In these times of tensions, cross-border cooperation must be used as a tool for continued contact between the countries, Rune Rafaelsen says

The borders between the countries in the Barents Region must be kept open for goods and people, leader of the Norwegian Barents Secretariat underlines. Local cross-border cooperation is a back-channel for continued interaction between the countries, he argues.

Location

Seretariat leader Rune Rafaelsen has been working with cross-border cooperation with Russia for the past 30 years and has seen Norwegian-Russian relations developing in the whole Post-Soviet period.

”The borderlands between the countries have developed from being dead ends to becoming points for interaction, dialogue and practical cooperation. This must be allowed to continue”, Rafaelsen says.

He underlines that the countries in the region managed to keep channels of interaction open also in previous time of tensions.

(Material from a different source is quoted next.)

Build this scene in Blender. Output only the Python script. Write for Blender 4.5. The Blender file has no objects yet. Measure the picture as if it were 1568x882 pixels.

Even during the Soviet period, Norwegians and Russians managed to engage in a certain level of cooperation, within fields like sports, inter-municipal projects as well as economy.

According to Rafaelsen, cross-border people-to-people cooperation is now a vital tool for the preservation of a necessary level of contact. ”In times of trouble between the capitals, this is a backdoor for continued interaction”, the Secretariat leader underlines. ”Cross-border channels between regular people must be kept open”, he adds.

In the Barents Region, cross-border cooperation has over the last 20 years developed postively within the frames of the Barents Cooperation. The cooperation has primarily unfolded on level of local and regional authorities and civil society groups, but has also helped build trust in inter-state relations and neighborhood affairs. For example, the Norwegian government to a great extent acknowledges the key role of the Barents Cooperation in the successful 2011 Norwegian-Russian delimitation of the Barents Sea.

The Barents Region includes the northern parts of Sweden, Finland and Norway, and the northwestern part of Russia.

”With cross-border cooperation we build trust on the level of the local man and woman in the border towns but also between governments and state officials!” Rune Rafaelsen says.